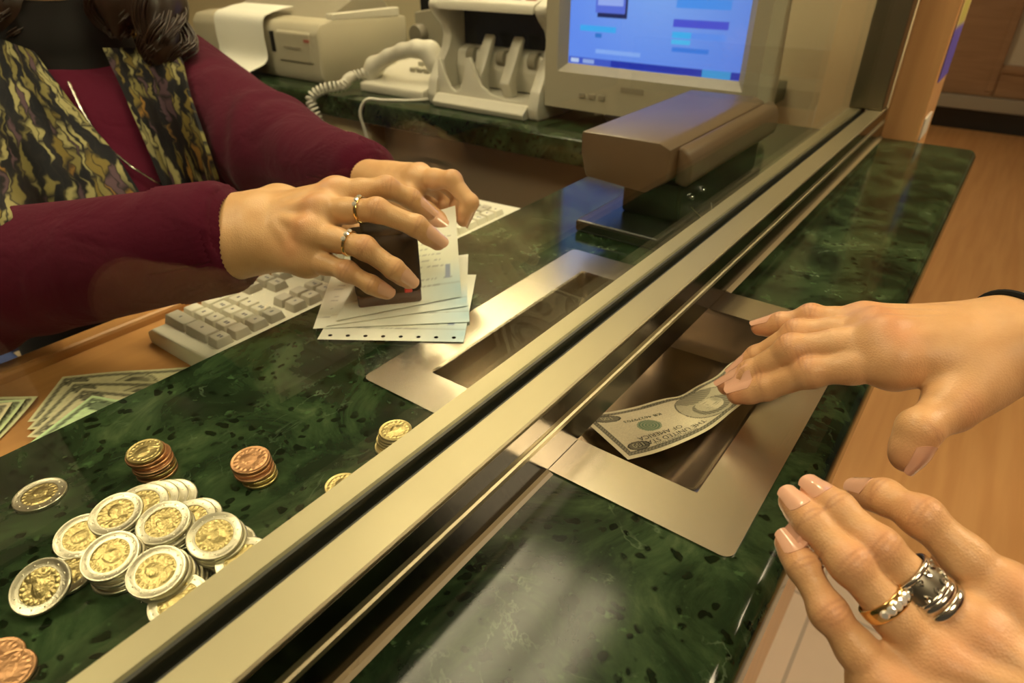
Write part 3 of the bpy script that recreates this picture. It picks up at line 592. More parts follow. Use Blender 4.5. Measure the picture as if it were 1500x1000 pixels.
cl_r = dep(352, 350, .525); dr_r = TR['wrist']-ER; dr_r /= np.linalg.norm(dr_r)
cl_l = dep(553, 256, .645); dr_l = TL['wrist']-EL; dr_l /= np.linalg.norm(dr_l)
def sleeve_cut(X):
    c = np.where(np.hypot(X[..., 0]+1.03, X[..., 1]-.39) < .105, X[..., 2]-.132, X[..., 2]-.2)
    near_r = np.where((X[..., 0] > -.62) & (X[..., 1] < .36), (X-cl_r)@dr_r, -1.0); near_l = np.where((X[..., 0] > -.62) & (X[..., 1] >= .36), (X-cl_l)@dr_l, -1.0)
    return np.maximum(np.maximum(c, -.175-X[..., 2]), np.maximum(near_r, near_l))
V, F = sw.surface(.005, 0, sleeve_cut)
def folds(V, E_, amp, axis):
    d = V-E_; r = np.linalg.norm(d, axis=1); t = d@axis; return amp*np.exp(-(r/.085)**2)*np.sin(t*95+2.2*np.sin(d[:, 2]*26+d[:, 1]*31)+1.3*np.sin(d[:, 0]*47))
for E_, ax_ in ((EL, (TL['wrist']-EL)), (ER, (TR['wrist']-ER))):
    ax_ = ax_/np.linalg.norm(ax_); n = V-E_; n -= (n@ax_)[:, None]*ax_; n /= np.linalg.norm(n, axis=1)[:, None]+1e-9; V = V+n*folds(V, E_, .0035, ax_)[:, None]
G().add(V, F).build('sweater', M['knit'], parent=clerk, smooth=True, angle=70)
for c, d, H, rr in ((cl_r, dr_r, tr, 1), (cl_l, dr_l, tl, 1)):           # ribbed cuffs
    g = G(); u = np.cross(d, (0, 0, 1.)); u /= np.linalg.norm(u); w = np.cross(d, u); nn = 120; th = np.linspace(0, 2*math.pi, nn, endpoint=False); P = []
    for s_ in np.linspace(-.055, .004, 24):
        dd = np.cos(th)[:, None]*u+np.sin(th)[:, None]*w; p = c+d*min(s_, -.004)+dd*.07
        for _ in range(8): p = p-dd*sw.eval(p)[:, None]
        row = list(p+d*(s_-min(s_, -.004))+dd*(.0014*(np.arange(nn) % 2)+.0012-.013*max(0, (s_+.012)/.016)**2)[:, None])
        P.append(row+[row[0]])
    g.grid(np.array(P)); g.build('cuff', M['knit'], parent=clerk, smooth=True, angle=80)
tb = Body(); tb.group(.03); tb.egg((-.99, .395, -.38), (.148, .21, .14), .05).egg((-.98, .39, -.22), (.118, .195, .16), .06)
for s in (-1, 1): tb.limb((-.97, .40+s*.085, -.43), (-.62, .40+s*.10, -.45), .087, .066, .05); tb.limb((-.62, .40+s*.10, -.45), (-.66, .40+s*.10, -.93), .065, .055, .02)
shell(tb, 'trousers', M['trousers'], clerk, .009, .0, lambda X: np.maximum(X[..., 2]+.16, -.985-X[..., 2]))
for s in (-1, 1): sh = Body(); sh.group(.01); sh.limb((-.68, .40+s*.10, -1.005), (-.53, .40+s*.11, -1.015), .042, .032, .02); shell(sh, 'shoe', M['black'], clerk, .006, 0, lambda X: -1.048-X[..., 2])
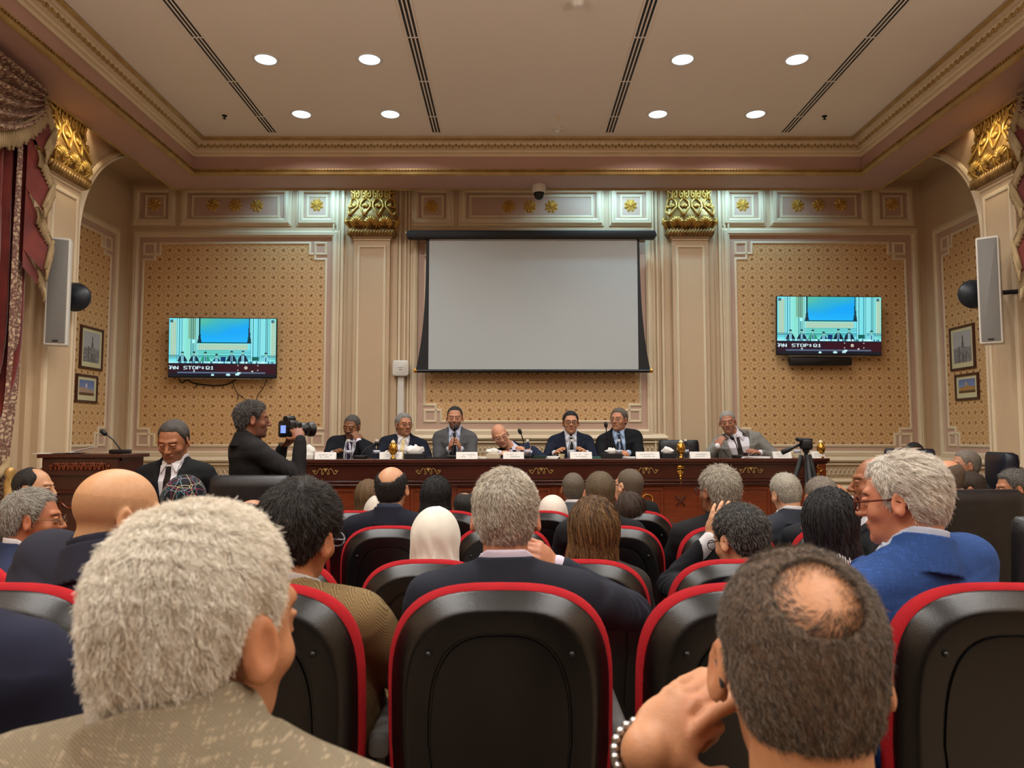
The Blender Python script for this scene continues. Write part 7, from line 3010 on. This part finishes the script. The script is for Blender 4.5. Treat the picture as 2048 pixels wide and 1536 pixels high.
■ ■ ■ ■ ■ ■ ■
GIVEN REQUEST>
Transcribe the material as is, with images omitted.

OUTPUT BELOW>
Write part 3 of the bpy script that recreates this picture. It picks up at line 592. More parts follow. Use Blender 4.5. Measure the picture as if it were 1500x1000 pixels.
cl_r = dep(352, 350, .525); dr_r = TR['wrist']-ER; dr_r /= np.linalg.norm(dr_r)
cl_l = dep(553, 256, .645); dr_l = TL['wrist']-EL; dr_l /= np.linalg.norm(dr_l)
def sleeve_cut(X):
    c = np.where(np.hypot(X[..., 0]+1.03, X[..., 1]-.39) < .105, X[..., 2]-.132, X[..., 2]-.2)
    near_r = np.where((X[..., 0] > -.62) & (X[..., 1] < .36), (X-cl_r)@dr_r, -1.0); near_l = np.where((X[..., 0] > -.62) & (X[..., 1] >= .36), (X-cl_l)@dr_l, -1.0)
    return np.maximum(np.maximum(c, -.175-X[..., 2]), np.maximum(near_r, near_l))
V, F = sw.surface(.005, 0, sleeve_cut)
def folds(V, E_, amp, axis):
    d = V-E_; r = np.linalg.norm(d, axis=1); t = d@axis; return amp*np.exp(-(r/.085)**2)*np.sin(t*95+2.2*np.sin(d[:, 2]*26+d[:, 1]*31)+1.3*np.sin(d[:, 0]*47))
for E_, ax_ in ((EL, (TL['wrist']-EL)), (ER, (TR['wrist']-ER))):
    ax_ = ax_/np.linalg.norm(ax_); n = V-E_; n -= (n@ax_)[:, None]*ax_; n /= np.linalg.norm(n, axis=1)[:, None]+1e-9; V = V+n*folds(V, E_, .0035, ax_)[:, None]
G().add(V, F).build('sweater', M['knit'], parent=clerk, smooth=True, angle=70)
for c, d, H, rr in ((cl_r, dr_r, tr, 1), (cl_l, dr_l, tl, 1)):           # ribbed cuffs
    g = G(); u = np.cross(d, (0, 0, 1.)); u /= np.linalg.norm(u); w = np.cross(d, u); nn = 120; th = np.linspace(0, 2*math.pi, nn, endpoint=False); P = []
    for s_ in np.linspace(-.055, .004, 24):
        dd = np.cos(th)[:, None]*u+np.sin(th)[:, None]*w; p = c+d*min(s_, -.004)+dd*.07
        for _ in range(8): p = p-dd*sw.eval(p)[:, None]
        row = list(p+d*(s_-min(s_, -.004))+dd*(.0014*(np.arange(nn) % 2)+.0012-.013*max(0, (s_+.012)/.016)**2)[:, None])
        P.append(row+[row[0]])
    g.grid(np.array(P)); g.build('cuff', M['knit'], parent=clerk, smooth=True, angle=80)
tb = Body(); tb.group(.03); tb.egg((-.99, .395, -.38), (.148, .21, .14), .05).egg((-.98, .39, -.22), (.118, .195, .16), .06)
for s in (-1, 1): tb.limb((-.97, .40+s*.085, -.43), (-.62, .40+s*.10, -.45), .087, .066, .05); tb.limb((-.62, .40+s*.10, -.45), (-.66, .40+s*.10, -.93), .065, .055, .02)
shell(tb, 'trousers', M['trousers'], clerk, .009, .0, lambda X: np.maximum(X[..., 2]+.16, -.985-X[..., 2]))
for s in (-1, 1): sh = Body(); sh.group(.01); sh.limb((-.68, .40+s*.10, -1.005), (-.53, .40+s*.11, -1.015), .042, .032, .02); shell(sh, 'shoe', M['black'], clerk, .006, 0, lambda X: -1.048-X[..., 2])
The Blender Python script for this scene continues. Write part 7, from line 3010 on. This part finishes the script. The script is for Blender 4.5. Treat the picture as 2048 pixels wide and 1536 pixels high.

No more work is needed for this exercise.